No piping soprano here. No measured mezzo or sultry alto. This is sharpened steel striking flint. I can’t decide whether it’s Gallic or Spanish with a Moorish provenance. Not that it matters. It’s splendid wherever it comes from.

And Mel said to me tonight that the great thing about the company of dogs is that they never want to give you their opinion on anything.

Tuesday, 11 November 2014

Drop the JJ Memoirs.

Della suggests that I should write my memoirs. I don’t think so somehow, since such an undertaking would require a substantial boost to both my ego and my attention span. Besides, what would I write about?

Headings. It would need headings.

On Schooldays
On Sport
On Music
On Reading
On Bullshit

…etc, etc…

OK, here’s a little extract from the Memoirs that Never Were.

On Schooldays (or Sport, whichever needs more padding.)

It was a cold Saturday morning in January and I was playing in a rugby match against a team from another school.

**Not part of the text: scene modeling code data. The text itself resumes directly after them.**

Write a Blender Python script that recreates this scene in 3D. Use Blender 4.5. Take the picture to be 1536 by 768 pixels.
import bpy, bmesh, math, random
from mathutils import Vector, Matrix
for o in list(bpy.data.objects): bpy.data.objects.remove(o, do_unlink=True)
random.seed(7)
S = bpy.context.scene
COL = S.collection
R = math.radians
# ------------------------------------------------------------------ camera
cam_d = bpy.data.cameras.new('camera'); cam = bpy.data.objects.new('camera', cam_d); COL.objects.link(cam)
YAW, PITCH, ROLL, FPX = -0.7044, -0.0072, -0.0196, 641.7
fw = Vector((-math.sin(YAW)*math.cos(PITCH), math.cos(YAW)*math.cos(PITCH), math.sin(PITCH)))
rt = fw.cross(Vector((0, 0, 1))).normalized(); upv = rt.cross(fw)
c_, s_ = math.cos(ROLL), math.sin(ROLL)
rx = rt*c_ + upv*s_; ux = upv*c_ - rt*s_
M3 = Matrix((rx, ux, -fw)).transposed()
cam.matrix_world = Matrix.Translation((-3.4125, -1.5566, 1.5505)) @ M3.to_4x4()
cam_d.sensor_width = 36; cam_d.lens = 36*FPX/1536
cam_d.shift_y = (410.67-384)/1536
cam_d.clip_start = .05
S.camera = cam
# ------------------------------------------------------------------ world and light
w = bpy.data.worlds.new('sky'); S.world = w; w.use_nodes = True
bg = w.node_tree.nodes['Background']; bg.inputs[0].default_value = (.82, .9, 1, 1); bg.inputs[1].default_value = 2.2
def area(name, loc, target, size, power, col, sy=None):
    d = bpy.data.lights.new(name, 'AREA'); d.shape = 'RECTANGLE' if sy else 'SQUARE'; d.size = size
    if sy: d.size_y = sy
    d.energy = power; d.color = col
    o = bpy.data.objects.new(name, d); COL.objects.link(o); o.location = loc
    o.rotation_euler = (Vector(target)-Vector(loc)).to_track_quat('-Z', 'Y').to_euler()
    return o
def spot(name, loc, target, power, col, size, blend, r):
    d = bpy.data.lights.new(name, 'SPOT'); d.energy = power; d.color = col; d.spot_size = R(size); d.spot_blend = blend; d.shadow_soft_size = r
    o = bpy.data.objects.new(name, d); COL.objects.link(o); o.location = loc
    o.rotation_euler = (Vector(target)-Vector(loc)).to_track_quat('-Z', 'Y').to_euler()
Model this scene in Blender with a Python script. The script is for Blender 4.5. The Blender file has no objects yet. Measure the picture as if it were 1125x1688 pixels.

I was sixteen – only a year to go before attaining the perennial age of thirty two.

I picked up a loose ball and took it into a maul which soon collapsed to form a ruck. (Such a state of play was known as a loose scrum back then, but these days it’s known as a ruck – which, by an odd coincidence, happens to rhyme with ‘luck’ and many other words in common usage, a fact which might or might not be deemed appropriate in the circumstances.)

Body after body piled on top of me until I spied a knee descending inch by unremitting inch towards that part of my anatomy which I expected to put to meaningful use in the not-too-distant future. What might a fit young man be expected to do in such circumstances? Scream to get the game stopped? One doesn’t like to scream during a rugby match, but one likes even less the possibility of having one’s future prospects prematurely compromised. I screamed, manfully I hope.

The referee blew the whistle immediately and my future prospects were saved – for posterity, as they say, although posteriors were not then, nor ever have been, my forte.

All true, but hardly saleable.

Thinking Above My Means.

Today I was trying to work out whether the doctrine of karma is consistent with the philosophy of Determinism. I don’t know why I do it, I really don’t. I’m just not brainy enough.

Monday, 10 November 2014

A Flight of NY Fancy.

I was standing in the lobby of a Manhattan hotel waiting for my credit card to be processed when I noticed a skin-tight young woman, smooth as a vanilla milkshake and pristine as a newly minted scalpel, staring pointedly at me. Eventually I stared back.

‘You’re English, aren’t you?’ she asked with merely a hint of hard edged interest.

‘Yes.’

‘Thought so. Probably explains why your hair resembles the Titanic.’

‘Titanic?’

‘It’s a wreck.’

‘Oh, I see,’ I replied limply, being quite unable to conjure a pithy reply. She allowed me little time anyway.

‘Come to my salon tomorrow and I’ll raise it from the sea bed. 2811 W 44th Street.’

‘Erm… Right. Thanks.’

The expression on her face dismissed me, and so I went about my business. Needless to say I was otherwise engaged tomorrow.

None of that happened. It just dropped into my head when I looked in the mirror.